Director Ryan Coogler Runs Down Choreography Of Creed’s Single Take Boxing Match


Director Ryan Coogler Runs Down Choreography Of Creed's Single Take Boxing Match

Throughout cinema, the single take shot has always drawn a sense of admiration from cinephiles, and we’ve seen many directors toying with the technique to truly capture and indeed arrest the audience’s attention. Be it Oldboy‘s corridor fight sequence, the mesmerizing long take in Alfonso Cuarón’s Children of Men, or even the CG-laden over Earth shot from Gravity, it’s a cinematic feat that can have a marked effect on the viewing experience – and doesn’t Creed director Ryan Coogler know it.

Now that his Rocky offshoot is out in theaters and earning overly positive reviews, the filmmaker has offered a play-by-break breakdown of his own long take. Situated during the boxing match between Gabriel Rosado and Michael Jordan’s pair of light heavyweight brawlers. It’s a enthralling scene in its own right, and an important milemarker on the development of Adonis as a character.

But in order to amplify the feelings experienced in the ring, Coogler filmed the entire opening round in a single take. It’s a feat that required 13 takes in total, though the result is surely worth that added attention to detail, brilliantly capturing the feelings of isolation and indeed desperation as Jordan’s budding world-beater meets his match.

Creed is out now nationwide, and as you can tell from our review, it’s much better than a Rocky spinoff ought to be.

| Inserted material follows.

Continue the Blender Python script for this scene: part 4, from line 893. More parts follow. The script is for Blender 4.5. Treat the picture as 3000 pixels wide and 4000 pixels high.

Adonis Johnson (Jordan) never knew his famous father, world heavyweight champion Apollo Creed, who died before he was born. Still, there’s no denying that boxing is in his blood, so Adonis heads to Philadelphia, the site of Apollo Creed’s legendary match with a tough upstart named Rocky Balboa.

Once in the City of Brotherly Love, Adonis tracks Rocky (Stallone) down and asks him to be his trainer. Despite his insistence that he is out of the fight game for good, Rocky sees in Adonis the strength and determination he had known in Apollo—the fierce rival who became his closest friend. Agreeing to take him on, Rocky trains the young fighter, even as the former champ is battling an opponent more deadly than any he faced in the ring.